The Dive from Clausen's Pier
A college-aged woman is faced with difficult decisions when her boyfriend dives off a pier and becomes a quadriplegic. Set in Madison, with many small details local readers will love.
The Secret Life of Bees
Small-town Georgia in 1964 is the setting for this novel of beekeeping, civil rights, and a girl's yearning for her deceased mother. Despite the difficult subjects, this novel is sad but warm and, ultimately, uplifting.
Middlesex
Calliope's friendship with a classmate and her sense of identity are compromised by the adolescent discovery that she is an intersex person, a situation with roots in her grandparent's desperate struggle for survival in the 1920s.
Population 485: Meeting Your Neighbors One Siren at a Time
EMT and former nurse Perry moves back to his hometown - New Auburn, WI - after years away. His stories about his emergency calls are compelling and his ruminations on small town life unique.
Three Junes
A rich, layered family saga triptych that spreads over Greece, Scotland, New York City and Long Island during three summers. The family patriarch and his son are the focus of this 2002 National Book Award winner.
The Tears of the Giraffe
The further adventures of Precious Ramotswe, the cunning, insightful head of the No. 1 Ladies Detective Agency in Botswana.
Blessings
Found in a box on the doorstep of the richest woman in town, a newborn baby brings the parallel worlds of 'upstairs' and 'downstairs' together.
Life of Pi
An Indian boy, Piscine Patel (aka ‘Pi’) and his zookeeping family are emigrating to Canada. While on a container ship enroute to their new life, an accident at sea leaves Pi and a tiger in a lifeboat floating on the Pacific Ocean.
Balzac and the Little Chinese Seamstress
Two boys are sent to the countryside to be re-educated in this fable set during China's Cultural Revolution. They discover hope through forbidden western literature, but find hope can be cruel and corrupting.

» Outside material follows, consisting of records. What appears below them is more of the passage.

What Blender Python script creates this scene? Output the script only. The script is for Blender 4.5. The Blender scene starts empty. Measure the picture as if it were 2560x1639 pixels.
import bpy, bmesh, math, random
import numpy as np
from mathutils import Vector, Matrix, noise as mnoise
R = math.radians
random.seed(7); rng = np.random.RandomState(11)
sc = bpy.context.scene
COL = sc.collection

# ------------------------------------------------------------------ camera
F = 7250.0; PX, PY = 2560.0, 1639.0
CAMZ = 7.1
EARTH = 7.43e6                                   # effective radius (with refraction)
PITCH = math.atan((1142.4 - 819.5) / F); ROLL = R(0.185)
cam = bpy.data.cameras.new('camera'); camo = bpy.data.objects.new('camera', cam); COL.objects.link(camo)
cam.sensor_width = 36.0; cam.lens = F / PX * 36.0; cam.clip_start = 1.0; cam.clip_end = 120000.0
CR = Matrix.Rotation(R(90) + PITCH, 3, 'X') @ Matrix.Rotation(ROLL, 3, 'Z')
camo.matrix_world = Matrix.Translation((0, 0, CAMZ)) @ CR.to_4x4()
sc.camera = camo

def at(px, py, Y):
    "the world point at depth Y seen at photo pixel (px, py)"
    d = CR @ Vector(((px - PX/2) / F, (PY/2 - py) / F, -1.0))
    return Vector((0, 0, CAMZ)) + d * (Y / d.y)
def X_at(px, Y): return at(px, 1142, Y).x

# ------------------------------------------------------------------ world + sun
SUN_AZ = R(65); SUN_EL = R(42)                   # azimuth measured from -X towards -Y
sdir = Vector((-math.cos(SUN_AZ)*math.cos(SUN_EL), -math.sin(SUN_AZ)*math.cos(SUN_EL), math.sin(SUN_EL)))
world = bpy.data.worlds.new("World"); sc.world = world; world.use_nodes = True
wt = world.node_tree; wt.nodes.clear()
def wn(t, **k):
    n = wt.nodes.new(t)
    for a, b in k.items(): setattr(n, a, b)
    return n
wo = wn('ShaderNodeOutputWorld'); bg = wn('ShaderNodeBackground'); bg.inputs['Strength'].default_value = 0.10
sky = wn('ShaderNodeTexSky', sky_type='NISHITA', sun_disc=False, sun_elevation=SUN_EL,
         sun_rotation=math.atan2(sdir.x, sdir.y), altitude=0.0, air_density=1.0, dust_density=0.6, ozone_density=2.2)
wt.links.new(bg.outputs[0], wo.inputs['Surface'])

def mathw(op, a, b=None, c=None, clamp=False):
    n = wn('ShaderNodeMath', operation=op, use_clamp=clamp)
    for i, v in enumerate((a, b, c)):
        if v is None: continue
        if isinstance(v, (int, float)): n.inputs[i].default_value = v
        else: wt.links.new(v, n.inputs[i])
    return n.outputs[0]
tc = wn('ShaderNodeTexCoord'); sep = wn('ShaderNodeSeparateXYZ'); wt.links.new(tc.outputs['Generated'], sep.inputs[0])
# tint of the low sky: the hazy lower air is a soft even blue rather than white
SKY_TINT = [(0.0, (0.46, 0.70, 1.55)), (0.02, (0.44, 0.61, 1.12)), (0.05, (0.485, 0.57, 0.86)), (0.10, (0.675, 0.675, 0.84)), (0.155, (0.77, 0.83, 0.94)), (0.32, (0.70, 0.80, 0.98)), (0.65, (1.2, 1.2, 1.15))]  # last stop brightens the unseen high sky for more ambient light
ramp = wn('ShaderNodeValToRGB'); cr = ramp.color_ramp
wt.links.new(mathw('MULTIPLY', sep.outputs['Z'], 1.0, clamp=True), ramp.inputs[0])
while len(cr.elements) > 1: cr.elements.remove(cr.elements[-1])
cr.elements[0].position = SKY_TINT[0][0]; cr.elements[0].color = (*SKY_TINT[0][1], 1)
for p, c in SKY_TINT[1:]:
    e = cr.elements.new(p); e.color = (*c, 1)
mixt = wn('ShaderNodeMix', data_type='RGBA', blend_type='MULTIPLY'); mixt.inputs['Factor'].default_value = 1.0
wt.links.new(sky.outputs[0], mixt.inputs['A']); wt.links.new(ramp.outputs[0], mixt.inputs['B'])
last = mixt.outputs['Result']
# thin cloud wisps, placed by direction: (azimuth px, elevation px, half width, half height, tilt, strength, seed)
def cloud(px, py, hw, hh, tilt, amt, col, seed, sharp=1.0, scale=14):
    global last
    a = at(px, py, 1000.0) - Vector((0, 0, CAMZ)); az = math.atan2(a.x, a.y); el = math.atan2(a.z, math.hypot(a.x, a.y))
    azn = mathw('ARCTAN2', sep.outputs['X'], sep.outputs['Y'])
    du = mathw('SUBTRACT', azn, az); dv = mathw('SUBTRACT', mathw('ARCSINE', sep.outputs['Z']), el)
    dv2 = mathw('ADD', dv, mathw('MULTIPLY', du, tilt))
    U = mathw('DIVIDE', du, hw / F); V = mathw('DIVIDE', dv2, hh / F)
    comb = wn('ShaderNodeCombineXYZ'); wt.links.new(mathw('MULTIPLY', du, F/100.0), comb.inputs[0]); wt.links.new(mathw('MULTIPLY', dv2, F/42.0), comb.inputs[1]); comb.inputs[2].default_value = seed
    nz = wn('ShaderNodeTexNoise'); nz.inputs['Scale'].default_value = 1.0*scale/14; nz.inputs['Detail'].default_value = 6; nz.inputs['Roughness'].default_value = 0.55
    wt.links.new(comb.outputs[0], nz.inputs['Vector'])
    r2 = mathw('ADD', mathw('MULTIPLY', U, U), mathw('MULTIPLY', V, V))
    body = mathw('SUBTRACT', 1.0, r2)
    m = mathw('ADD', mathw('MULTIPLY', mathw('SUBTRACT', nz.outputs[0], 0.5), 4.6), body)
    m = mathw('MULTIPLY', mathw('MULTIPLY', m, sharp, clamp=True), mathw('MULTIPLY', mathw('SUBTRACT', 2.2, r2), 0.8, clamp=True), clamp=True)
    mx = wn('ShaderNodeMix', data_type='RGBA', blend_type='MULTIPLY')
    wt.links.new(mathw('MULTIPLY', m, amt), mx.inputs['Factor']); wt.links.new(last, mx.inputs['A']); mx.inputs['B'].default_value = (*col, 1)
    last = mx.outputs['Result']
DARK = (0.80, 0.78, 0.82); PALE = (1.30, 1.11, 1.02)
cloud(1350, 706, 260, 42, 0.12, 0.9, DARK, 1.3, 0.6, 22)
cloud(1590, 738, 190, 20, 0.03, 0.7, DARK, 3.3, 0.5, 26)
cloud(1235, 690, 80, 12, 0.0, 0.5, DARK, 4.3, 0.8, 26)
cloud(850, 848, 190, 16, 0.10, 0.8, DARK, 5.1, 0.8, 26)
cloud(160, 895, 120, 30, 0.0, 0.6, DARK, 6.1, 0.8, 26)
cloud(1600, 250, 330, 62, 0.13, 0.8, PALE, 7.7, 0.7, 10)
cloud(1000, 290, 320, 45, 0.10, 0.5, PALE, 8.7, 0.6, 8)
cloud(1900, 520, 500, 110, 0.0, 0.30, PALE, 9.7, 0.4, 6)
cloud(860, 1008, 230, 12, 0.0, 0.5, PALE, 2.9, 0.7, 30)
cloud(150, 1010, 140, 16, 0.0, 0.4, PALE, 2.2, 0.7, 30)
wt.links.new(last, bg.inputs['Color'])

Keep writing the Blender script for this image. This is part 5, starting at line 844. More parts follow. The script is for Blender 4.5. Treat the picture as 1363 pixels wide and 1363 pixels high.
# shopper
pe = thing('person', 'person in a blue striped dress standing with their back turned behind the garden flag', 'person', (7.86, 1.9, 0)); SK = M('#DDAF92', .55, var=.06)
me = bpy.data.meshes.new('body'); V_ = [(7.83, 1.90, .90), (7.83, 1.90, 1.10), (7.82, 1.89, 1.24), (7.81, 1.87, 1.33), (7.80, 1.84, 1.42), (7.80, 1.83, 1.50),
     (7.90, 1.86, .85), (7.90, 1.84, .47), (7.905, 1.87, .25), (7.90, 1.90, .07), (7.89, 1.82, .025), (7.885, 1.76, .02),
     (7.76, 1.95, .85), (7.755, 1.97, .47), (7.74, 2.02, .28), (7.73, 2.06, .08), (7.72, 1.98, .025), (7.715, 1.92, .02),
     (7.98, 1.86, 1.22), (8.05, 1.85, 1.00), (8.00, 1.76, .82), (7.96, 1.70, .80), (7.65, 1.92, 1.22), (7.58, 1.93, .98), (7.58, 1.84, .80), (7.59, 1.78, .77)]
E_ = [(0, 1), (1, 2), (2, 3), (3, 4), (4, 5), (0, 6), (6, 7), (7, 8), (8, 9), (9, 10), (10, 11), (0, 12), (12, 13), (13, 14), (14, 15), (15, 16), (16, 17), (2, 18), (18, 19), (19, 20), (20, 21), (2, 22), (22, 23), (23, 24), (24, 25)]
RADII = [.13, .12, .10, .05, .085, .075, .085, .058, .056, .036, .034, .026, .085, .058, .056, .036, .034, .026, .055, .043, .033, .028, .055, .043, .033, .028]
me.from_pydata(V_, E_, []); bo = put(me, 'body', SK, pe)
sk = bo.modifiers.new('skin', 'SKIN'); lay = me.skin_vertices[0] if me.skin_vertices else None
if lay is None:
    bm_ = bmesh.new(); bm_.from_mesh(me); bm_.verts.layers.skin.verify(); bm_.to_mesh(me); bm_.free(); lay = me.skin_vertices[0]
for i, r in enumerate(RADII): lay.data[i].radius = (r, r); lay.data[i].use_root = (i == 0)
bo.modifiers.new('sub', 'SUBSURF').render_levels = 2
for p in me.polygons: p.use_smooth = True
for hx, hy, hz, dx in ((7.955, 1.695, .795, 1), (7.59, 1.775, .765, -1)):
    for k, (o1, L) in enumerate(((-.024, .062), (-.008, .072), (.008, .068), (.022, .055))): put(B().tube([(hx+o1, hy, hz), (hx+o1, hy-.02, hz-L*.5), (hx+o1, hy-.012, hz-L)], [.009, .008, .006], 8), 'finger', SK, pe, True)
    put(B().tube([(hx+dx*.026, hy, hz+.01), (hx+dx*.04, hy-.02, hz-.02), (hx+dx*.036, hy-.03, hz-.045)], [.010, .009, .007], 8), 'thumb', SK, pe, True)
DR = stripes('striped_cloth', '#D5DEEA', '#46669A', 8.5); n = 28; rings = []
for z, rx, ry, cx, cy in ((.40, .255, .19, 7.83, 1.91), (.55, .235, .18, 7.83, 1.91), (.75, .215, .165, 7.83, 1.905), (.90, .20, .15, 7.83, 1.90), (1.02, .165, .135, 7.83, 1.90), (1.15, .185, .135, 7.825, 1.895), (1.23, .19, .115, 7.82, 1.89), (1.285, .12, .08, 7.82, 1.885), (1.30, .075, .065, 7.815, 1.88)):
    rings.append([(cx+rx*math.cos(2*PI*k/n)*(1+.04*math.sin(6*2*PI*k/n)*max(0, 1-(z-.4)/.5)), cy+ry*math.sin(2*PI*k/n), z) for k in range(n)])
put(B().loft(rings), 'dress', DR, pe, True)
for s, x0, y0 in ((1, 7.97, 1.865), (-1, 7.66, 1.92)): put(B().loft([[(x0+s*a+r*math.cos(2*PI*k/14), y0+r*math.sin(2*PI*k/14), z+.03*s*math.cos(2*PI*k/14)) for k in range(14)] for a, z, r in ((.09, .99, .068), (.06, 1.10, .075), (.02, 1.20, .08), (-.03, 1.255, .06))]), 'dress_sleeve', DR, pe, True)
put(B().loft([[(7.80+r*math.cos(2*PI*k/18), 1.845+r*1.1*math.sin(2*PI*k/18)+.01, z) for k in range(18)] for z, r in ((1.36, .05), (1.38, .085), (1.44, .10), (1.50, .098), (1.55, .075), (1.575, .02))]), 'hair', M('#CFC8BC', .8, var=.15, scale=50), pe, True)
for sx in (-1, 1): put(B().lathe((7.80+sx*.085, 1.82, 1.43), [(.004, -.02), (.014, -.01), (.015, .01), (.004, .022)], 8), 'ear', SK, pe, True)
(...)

Crossing Over: a Mexican Family on the Migrant Trail
Martinez investigates the deaths of three migrant workers, the Chavez brothers. Martinez spends a year with the brothers’ extended family as they work their way across the U.S., including a stint at a Wisconsin meat packing plant.
The Blind Assassin
In this multi-layered novel, a dying octogenarian recalls her past, including her forced marriage, her sister's suicide, and the publication of her sister's science fiction novel, The Blind Assassin.
Prodigal Summer
Summer in a corner of southern Appalachia serves as the setting for the adventures and struggles of three free-spirited women, who have intimate ties to the natural world.
Welcome to the Great Mysterious
A Broadway actress returns home to small town Minnesota to care for her Down's syndrome nephew. This larger-than-life woman learns how far she's drifted from her core values, but with trademark Landvik humor.